In a previous diary entry I wrote a while ago, I outline how the systemic nature of our federal parliamentary procedures favors the republican party. I never fully expanded on that idea, but I should probably do so now in light of the results of the 2014 midterms.
That idea is, Americans are apparently not entitled to liberalism.
Mr. Sanders says what I want to say about voter turnout much better than I can. So here it is:
“We should not be satisfied with a ‘democracy’ in which more than 60 percent of our people don’t vote and some 80 percent of young people and low-income Americans fail to vote,” Sanders said in a statement Friday. “We can and must do better than that. While we must also focus on campaign finance reform and public funding of elections, establishing an Election Day holiday would be an important step forward.” --Bernie Sanders
At the end of the say,
only 37% of the electorate turned out; or 63% of the electorate
didn't. Because those who show up get to decide, this 37% got to reelect
some of the worst governors in the nation. Some of which have very clear, failed policies that have brought quite the disaster to the states they represent.

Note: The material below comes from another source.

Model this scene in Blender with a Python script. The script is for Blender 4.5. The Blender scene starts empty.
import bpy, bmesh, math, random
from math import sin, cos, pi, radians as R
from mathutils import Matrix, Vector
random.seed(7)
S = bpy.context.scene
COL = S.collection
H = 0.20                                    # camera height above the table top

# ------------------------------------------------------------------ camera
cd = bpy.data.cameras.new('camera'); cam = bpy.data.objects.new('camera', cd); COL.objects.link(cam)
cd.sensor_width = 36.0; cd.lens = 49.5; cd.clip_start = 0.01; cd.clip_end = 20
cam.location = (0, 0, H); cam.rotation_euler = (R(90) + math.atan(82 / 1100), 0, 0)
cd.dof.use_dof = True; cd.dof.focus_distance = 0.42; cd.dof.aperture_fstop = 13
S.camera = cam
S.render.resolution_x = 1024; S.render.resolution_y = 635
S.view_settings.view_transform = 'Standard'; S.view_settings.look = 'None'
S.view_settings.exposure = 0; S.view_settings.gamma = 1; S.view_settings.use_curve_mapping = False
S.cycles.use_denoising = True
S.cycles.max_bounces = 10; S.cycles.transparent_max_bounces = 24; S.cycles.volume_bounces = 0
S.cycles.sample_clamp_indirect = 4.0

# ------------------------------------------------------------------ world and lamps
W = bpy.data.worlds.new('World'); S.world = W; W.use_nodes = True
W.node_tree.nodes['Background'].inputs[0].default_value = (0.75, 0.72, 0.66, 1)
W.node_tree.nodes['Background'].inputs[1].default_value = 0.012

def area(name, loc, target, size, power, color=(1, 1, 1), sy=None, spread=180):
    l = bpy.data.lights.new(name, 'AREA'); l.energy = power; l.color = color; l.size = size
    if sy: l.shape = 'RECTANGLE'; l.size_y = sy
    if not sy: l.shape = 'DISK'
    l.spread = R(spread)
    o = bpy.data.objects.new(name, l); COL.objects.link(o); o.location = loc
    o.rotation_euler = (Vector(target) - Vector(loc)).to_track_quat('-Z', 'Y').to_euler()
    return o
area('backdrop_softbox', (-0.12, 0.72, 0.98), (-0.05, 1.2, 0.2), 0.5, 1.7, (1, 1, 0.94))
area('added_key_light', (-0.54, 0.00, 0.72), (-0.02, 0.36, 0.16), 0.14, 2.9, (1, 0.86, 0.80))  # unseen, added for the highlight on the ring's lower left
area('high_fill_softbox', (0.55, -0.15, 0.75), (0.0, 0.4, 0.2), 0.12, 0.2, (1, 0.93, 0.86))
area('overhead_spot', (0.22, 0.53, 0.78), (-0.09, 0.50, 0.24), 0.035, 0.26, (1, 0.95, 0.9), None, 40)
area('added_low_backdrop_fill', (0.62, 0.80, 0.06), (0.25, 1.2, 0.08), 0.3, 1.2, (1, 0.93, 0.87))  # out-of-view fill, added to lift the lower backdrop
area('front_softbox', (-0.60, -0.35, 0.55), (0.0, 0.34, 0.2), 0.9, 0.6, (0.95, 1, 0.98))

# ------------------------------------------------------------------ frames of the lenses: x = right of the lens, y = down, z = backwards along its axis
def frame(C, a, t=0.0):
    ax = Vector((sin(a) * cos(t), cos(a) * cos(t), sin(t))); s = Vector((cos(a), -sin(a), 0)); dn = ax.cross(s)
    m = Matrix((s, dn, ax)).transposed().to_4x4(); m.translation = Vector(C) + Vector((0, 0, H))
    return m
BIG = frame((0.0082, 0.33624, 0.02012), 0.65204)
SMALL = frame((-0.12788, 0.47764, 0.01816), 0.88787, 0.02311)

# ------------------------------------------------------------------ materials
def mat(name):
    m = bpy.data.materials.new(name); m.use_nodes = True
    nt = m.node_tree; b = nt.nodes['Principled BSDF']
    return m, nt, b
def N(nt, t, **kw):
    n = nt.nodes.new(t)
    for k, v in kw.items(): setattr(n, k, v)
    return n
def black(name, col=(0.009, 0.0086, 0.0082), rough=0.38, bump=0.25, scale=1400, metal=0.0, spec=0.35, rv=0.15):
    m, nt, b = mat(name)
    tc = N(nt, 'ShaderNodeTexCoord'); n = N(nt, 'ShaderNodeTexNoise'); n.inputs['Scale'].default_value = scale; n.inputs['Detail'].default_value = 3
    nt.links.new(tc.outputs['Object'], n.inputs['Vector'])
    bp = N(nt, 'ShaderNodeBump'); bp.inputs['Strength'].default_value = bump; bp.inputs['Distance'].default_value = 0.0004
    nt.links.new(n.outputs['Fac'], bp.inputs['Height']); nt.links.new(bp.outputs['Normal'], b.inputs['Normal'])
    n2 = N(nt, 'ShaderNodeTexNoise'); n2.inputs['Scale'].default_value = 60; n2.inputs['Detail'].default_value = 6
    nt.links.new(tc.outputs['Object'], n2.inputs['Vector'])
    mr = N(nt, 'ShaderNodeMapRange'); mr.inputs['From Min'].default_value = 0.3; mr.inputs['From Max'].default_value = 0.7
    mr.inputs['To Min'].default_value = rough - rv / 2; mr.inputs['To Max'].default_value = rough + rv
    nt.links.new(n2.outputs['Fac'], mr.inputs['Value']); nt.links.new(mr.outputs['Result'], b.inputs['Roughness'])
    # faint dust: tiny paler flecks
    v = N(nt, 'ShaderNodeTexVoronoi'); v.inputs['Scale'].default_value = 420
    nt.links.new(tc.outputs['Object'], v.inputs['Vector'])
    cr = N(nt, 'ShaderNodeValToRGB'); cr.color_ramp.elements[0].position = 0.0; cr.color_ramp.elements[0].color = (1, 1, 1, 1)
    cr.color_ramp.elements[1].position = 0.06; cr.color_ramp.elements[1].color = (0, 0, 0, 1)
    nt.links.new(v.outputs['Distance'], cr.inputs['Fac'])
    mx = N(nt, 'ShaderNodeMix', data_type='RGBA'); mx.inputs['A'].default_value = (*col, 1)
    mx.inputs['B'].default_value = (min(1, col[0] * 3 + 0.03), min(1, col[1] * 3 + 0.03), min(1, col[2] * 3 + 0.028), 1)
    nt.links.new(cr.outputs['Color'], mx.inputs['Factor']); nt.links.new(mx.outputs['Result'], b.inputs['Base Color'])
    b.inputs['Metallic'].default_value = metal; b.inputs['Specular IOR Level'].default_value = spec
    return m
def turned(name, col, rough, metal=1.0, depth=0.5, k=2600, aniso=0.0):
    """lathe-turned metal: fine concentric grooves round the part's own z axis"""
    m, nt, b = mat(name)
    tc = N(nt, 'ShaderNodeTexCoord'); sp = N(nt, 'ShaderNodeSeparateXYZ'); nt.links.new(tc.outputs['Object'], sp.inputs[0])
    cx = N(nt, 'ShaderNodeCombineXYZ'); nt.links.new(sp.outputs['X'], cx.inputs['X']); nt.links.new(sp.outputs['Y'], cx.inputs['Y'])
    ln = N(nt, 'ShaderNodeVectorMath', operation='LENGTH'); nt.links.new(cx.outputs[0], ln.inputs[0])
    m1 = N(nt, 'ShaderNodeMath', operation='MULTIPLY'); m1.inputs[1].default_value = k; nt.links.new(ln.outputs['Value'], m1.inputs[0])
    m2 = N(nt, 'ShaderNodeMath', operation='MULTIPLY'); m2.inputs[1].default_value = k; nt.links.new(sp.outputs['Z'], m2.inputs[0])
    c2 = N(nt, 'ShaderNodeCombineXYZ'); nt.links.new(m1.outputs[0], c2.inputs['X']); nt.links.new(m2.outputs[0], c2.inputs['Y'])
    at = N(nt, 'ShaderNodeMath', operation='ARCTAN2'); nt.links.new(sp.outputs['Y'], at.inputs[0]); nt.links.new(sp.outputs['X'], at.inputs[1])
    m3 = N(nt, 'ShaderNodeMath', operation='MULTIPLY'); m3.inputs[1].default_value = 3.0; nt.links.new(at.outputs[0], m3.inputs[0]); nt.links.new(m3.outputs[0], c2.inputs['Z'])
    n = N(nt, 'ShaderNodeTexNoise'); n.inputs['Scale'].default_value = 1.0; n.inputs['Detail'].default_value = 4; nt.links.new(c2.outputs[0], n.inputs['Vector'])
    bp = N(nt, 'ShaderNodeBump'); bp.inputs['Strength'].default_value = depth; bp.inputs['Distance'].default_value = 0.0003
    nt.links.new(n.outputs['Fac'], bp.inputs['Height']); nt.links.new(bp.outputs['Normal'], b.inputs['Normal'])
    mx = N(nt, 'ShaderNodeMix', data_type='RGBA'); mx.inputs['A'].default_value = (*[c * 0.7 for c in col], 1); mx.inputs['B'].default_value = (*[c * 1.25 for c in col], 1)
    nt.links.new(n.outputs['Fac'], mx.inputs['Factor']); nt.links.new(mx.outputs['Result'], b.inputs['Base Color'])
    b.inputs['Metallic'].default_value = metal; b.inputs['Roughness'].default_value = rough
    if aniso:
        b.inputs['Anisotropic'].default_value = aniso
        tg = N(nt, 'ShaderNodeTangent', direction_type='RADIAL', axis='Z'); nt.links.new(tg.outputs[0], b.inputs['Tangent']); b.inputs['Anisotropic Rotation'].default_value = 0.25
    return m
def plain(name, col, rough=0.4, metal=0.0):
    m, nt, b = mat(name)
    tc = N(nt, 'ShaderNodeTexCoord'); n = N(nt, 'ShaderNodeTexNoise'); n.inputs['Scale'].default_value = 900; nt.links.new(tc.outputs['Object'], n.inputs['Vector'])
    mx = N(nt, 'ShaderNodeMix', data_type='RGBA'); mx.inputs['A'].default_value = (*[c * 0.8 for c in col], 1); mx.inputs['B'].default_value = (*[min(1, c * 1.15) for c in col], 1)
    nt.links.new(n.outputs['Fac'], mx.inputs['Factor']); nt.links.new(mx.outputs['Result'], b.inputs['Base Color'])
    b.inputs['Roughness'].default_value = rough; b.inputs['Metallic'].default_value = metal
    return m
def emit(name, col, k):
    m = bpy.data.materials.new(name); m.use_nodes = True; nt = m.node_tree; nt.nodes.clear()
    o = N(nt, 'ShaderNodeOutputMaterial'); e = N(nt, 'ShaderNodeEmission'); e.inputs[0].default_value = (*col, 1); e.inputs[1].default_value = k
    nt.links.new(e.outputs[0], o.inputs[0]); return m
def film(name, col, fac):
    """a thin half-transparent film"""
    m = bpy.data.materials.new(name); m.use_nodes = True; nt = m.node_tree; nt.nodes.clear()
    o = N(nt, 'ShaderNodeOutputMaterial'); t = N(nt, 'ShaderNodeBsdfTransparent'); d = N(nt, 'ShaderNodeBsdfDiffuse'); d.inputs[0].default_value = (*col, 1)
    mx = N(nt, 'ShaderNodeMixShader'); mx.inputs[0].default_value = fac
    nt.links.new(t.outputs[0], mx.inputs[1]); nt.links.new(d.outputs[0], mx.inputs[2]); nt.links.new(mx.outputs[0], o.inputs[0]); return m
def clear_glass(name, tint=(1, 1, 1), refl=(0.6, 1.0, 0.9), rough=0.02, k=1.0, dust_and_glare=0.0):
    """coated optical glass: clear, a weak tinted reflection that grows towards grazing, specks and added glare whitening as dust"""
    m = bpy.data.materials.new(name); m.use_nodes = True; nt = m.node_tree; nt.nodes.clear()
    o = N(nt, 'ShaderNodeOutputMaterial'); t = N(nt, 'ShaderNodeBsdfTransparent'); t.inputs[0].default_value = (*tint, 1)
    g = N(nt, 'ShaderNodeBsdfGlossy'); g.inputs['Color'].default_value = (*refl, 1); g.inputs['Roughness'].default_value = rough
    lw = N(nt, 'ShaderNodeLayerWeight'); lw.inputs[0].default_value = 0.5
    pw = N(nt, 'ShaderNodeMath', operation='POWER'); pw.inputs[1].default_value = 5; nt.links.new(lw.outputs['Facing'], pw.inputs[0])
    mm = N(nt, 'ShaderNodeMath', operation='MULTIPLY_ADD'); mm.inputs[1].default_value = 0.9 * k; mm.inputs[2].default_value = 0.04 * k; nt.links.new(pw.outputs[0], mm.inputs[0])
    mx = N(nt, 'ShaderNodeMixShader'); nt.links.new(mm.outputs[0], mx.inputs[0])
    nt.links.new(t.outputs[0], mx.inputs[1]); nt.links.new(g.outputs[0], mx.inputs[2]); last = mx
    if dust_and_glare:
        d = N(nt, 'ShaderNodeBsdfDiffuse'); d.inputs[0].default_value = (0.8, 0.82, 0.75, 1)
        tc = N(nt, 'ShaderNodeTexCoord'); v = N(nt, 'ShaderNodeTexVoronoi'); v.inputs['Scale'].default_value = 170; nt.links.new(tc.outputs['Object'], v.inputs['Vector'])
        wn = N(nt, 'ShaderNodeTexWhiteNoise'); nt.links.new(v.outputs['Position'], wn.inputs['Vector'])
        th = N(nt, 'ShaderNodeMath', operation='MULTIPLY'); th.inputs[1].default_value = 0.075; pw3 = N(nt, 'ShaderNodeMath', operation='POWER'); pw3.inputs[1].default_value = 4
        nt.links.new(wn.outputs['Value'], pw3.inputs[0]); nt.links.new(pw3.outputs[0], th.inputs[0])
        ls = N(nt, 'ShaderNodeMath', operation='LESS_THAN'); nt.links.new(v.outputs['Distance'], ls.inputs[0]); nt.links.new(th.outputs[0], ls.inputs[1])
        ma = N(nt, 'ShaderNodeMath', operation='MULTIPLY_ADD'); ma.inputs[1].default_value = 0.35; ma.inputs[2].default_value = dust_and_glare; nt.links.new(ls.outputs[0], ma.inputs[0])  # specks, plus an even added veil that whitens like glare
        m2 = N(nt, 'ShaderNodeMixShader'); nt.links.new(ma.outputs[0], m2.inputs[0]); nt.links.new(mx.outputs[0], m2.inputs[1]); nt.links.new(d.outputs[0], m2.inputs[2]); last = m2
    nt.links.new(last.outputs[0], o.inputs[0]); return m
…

But there's also an inverse of this, which is that an enormously successful state (California), which has turned deficits into surpluses, will no longer have the liberal supermajorities that allowed them to accomplish such a feat. California, which was set on the right track by liberal supermajorities and a lukewarm moderate governor, will now have to start capitulating to get things accomplished again.
It was also with liberal supermajorities on the federal level that democrats were able to get very modest reforms (affordable care act, dodd-frank, etc.) at a federal .
I've written the term "liberal supermajority" a few times now, and that should be kind of appalling. That's what it takes for America to try out liberalism: Nobody in the way to say "No". It is not enough to just have a majority. The moment the supermajority is broken, they have to start making concessions to a very small amount of people. The more of those people there are, the more concessions they have to keep giving. That is, until they retake whatever legislature is in play.
Because once that small amount of people become the majority (republicans), they don't feel compelled to give anything to the now minority (democrats). And apparently all that takes to do that is 37% of the electorate.
The only conclusion one can draw from this: America is not entitled to liberalism.